According to Rod Carter in this article, there might be some questionable bike ticketing within the Tampa Bay area. The American Civil Liberties Union (ACLU) along with the National Association for the Advancement of Colored People (NAACP) asked the Tampa Police to stop writing bike citations because African-Americans might be getting treated unfairly. Through an investigation conducted by the local newspaper, African-Americans have received 79 percent of all of the bike citations that were given. Tampa police chief stated that according to the rest of their statistics, only 29 percent of total tickets were given to African-Americans. Due to these figures, the police department decided to do a comprehensive analysis of their stop and ticketing data with the help of the office of Community Oriented Policing Services (COPS) with the goal of identifying whether or not there are racial disparities.
79 percent of all bike citations being given to African Americans sounds a bit extreme. However, what Rod Carter fails to mention is what percentage of the bike users are African Americans. Without the full information, we cannot come to the conclusion that 79 percent is as bad as it sounds. Based on the numbers from the newspaper investigation alone, it does appear as though it is or could be racial profiling, but there is still information missing. Regardless of whether or not it is racial profiling, I am very impressed with the Tampa Police Department and their willingness to fully cooperate with the investigations and wanting to perform an analysis. I cannot imagine getting a racial profiling allegation against myself. I hope the Tampa Bay Police Department will later provide information of what they find through their analysis.

Police Brutality

To read the full article, click the link:  http://www.policeone.com/investigations/articles/8568179-Lawyer-Officer-didnt-target-black-teens-at-Texas-pool/
To watch the video of the incident click the link:  https://www.youtube.com/watch?v=L6z10jcs4rQ

In this article, David Warren states that a Texas police officer who had pulled his gun on a group of black teenagers was not targeting them. The officer was called to the scene where an African America teenager was threatening to kill herself; the incident was recorded by a bystander. While the officer was dealing with the girl, two African American males had begun to approach the officer. From where the officer stood, the actions of the male individuals indicated that they might have had a weapon on their bodies, so the officer drew his gun for safety. Warren reports that the officer could potentially have charges filed against him. The officer detained the African American girl as well as a white girl, which wasn’t shown in the video. Warren also reports that because of incident, the officer has received multiple death threats that caused him and his family to move to an unidentified location. The article states that the officer was a “dedicated and decorated officer.” Even though he had created that persona for himself, this persona had all but vanished when he responded to the call, which ended up costing him his job.
“He also detained a white female, who you do not see on the video,” – why was it not seen in the video, or better yet, why is no one mad about the white female being detained?
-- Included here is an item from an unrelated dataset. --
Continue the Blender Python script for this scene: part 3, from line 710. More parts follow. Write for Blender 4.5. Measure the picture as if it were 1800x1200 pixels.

Warren did a good job in presenting all of the facts of this incident, because the quoted stated above could have easily been left out. It is clear that the officer was just trying to help the African American girl, who had threatened to kill herself. He obviously felt harmed when the two males began to approach him, so he drew his gun. As soon as he realized the two men did not pose a threat, he put his weapon away. This incident is over emphasized by the media as police brutality, however, in this article Warren does a good job steering away from labeling it as such. The officer could have handled the situation differently, but he was just trying to do his job and protect the individuals at the scene. Ultimately, it all boils down to viewer’s perspective of what happened. I also believe that it should not have escalated to the point where he resign from his job or receive death threats that caused him to move. Also, the teenagers could have better complied with the officer’s commands. This incident shows the disrespect that some individuals have for officers.